---- DATA PROVIDED

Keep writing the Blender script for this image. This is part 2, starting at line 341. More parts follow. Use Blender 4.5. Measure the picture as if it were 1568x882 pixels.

--------
---- DATA PROVIDED

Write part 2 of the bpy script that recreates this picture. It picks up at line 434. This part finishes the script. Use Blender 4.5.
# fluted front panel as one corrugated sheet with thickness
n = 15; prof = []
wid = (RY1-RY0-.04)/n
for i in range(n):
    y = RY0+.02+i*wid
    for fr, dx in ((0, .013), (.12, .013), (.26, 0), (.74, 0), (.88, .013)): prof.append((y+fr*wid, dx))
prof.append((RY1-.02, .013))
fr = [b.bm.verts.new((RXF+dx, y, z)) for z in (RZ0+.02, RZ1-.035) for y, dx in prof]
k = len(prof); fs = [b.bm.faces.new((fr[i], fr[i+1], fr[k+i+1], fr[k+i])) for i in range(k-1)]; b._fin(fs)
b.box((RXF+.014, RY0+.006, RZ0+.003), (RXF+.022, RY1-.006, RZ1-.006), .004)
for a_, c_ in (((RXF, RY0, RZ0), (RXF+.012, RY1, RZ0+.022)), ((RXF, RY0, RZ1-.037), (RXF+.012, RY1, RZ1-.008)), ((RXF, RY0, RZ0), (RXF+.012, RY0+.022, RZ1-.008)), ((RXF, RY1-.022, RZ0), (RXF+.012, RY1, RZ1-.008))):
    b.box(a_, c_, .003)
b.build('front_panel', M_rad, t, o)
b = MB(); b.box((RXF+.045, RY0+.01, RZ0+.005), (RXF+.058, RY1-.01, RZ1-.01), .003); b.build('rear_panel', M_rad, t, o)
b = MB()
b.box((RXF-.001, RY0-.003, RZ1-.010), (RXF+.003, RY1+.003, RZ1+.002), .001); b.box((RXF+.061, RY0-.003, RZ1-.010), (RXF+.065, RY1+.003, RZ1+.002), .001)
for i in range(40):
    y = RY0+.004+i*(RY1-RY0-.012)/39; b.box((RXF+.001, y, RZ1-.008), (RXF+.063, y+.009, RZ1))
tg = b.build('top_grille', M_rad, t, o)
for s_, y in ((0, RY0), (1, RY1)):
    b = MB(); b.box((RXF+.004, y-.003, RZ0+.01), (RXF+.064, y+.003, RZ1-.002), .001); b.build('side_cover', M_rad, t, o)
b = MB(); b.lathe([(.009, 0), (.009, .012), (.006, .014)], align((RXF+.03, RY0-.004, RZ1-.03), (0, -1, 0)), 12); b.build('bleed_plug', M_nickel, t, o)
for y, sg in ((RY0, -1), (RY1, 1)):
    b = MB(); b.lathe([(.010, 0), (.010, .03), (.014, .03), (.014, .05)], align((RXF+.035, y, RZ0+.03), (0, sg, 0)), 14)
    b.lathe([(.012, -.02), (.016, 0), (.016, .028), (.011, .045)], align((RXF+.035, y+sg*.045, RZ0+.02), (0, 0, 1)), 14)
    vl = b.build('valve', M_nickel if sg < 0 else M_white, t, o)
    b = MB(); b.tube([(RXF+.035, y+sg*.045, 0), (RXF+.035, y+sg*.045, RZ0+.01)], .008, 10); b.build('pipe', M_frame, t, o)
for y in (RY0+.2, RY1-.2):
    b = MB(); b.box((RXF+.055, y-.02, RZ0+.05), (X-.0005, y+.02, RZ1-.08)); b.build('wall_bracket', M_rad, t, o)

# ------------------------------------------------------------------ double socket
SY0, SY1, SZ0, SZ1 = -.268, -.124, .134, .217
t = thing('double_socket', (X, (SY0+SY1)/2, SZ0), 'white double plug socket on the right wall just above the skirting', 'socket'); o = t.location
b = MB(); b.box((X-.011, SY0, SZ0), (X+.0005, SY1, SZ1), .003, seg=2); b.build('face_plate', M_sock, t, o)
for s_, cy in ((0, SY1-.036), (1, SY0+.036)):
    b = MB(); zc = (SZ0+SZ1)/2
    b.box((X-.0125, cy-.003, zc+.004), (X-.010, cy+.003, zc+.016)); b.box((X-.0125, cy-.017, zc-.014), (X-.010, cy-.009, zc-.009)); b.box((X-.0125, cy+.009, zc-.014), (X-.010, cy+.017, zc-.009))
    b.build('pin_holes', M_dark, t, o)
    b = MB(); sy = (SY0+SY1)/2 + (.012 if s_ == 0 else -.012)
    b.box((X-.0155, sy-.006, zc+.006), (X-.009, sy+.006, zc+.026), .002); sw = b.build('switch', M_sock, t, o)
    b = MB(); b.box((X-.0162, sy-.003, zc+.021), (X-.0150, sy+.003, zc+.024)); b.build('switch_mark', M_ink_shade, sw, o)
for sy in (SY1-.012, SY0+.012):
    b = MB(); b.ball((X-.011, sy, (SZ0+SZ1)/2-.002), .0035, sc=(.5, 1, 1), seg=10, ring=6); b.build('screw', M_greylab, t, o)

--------
---- DATA PROVIDED

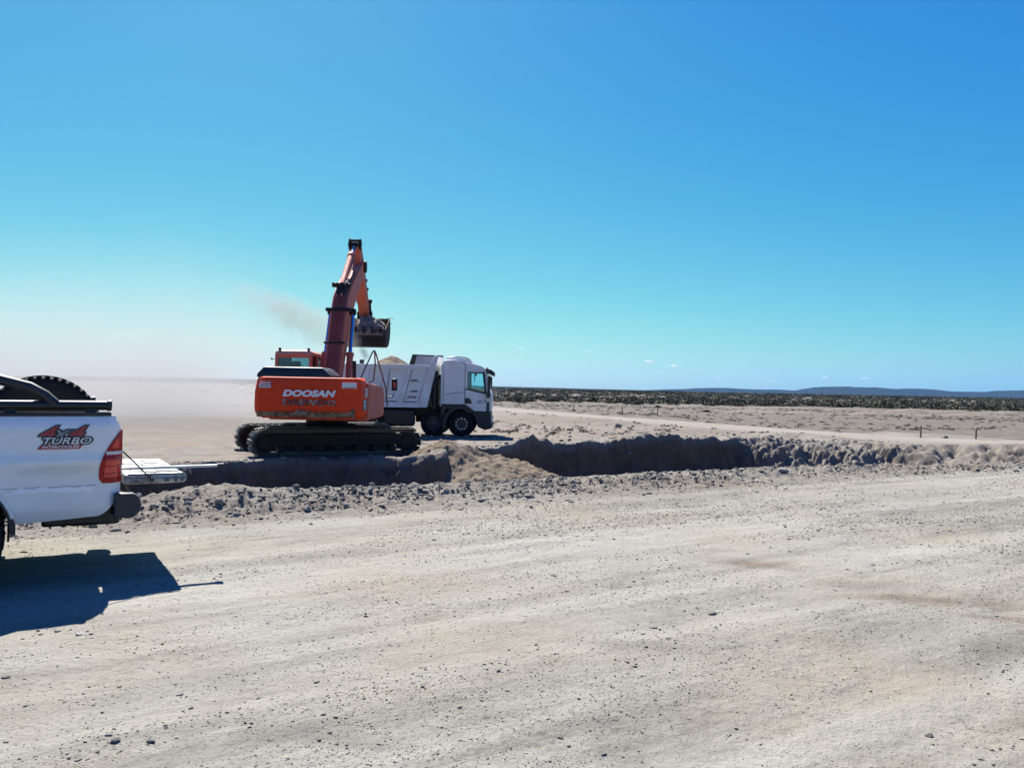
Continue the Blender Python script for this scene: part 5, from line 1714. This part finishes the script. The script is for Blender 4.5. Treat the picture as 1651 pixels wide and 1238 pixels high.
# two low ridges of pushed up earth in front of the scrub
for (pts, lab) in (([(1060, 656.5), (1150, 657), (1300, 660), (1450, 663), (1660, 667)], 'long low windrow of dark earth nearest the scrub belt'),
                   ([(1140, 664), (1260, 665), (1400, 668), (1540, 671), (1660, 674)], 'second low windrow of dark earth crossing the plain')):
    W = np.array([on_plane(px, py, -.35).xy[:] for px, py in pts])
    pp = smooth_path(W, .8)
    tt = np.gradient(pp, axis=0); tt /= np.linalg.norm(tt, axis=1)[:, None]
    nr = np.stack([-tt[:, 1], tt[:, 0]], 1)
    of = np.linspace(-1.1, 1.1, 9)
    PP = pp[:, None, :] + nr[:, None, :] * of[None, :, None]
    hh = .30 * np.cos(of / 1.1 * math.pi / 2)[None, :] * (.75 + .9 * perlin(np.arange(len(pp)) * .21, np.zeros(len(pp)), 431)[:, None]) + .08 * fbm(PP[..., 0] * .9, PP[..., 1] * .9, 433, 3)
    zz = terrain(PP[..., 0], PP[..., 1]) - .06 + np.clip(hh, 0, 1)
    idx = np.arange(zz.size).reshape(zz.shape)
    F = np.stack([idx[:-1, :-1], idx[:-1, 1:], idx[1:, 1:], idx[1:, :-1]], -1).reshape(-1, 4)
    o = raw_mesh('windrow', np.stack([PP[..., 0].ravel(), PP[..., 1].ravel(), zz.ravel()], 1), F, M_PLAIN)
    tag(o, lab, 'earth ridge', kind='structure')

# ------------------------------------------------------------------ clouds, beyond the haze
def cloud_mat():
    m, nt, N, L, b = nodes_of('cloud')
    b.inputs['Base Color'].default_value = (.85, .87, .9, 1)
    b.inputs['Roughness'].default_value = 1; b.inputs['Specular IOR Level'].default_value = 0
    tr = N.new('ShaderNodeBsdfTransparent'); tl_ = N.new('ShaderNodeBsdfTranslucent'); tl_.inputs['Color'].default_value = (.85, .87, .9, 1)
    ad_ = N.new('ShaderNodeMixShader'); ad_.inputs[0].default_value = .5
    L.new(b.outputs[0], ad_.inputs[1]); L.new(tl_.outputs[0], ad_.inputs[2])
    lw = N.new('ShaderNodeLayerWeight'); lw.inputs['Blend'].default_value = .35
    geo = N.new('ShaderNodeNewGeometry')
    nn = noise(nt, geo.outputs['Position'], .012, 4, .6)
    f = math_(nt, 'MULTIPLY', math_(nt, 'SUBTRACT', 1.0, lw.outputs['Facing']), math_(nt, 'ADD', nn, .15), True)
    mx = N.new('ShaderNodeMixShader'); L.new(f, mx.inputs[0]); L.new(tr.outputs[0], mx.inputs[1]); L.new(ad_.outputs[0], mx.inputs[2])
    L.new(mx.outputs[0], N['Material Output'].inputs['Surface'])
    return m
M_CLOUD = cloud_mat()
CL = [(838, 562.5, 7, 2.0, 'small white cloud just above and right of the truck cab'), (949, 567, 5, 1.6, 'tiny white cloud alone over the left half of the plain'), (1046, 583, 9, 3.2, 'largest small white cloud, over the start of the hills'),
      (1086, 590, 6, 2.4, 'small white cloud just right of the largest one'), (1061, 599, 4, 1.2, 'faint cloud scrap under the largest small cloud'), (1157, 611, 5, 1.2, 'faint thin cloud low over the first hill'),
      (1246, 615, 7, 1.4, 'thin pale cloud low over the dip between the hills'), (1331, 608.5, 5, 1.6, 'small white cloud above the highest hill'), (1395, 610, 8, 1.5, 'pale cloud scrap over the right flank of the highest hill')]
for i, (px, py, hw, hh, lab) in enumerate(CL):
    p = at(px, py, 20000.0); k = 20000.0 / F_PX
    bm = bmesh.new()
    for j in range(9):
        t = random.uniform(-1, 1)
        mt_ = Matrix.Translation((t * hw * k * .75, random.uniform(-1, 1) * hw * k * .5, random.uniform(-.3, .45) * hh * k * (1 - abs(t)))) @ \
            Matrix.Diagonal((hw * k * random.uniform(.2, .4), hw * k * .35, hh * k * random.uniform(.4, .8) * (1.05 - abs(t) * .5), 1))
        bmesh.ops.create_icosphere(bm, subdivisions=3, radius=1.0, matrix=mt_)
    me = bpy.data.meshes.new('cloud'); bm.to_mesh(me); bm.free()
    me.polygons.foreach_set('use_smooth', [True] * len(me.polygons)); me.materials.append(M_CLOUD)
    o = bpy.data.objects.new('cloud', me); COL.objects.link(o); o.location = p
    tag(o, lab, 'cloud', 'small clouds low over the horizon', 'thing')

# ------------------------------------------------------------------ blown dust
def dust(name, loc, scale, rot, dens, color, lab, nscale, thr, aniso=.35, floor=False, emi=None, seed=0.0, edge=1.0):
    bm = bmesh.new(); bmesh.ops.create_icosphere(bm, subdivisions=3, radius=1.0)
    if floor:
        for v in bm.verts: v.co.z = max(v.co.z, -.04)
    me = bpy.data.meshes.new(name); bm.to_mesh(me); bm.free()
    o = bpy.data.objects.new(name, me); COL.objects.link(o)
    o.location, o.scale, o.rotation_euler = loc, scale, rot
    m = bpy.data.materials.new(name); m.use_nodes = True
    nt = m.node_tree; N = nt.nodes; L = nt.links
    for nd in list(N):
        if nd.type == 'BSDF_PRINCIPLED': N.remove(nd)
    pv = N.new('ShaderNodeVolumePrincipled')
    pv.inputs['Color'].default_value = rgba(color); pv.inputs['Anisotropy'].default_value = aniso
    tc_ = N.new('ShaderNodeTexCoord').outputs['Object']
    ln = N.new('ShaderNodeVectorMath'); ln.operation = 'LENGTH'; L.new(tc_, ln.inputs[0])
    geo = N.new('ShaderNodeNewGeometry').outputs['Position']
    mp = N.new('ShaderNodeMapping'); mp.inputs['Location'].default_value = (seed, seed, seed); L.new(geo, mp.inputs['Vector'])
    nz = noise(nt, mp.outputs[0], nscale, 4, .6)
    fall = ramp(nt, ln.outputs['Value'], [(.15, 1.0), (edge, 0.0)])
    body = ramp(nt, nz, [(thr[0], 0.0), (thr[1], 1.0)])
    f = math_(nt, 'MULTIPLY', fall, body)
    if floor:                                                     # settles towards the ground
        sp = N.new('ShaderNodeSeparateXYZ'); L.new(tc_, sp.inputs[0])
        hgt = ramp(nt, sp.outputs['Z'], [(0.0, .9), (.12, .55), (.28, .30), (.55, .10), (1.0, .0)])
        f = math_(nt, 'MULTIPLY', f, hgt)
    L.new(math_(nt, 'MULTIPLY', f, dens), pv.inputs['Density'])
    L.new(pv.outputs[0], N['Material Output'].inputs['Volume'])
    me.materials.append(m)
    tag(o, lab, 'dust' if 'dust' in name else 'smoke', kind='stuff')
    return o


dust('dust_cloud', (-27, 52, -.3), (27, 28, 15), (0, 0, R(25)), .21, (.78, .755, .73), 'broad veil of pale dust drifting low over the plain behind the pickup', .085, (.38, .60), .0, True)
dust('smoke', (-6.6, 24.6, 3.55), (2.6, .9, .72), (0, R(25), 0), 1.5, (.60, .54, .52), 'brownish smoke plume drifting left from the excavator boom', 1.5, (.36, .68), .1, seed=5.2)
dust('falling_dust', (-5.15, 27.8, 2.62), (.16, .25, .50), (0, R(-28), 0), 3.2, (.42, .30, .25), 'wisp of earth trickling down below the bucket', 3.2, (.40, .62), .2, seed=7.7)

--------

*DIRECTIONS:*
Read through the entries and copy each line in which "pixels" appears.

*SOLUTION:*
Keep writing the Blender script for this image. This is part 2, starting at line 341. More parts follow. Use Blender 4.5. Measure the picture as if it were 1568x882 pixels.
Continue the Blender Python script for this scene: part 5, from line 1714. This part finishes the script. The script is for Blender 4.5. Treat the picture as 1651 pixels wide and 1238 pixels high.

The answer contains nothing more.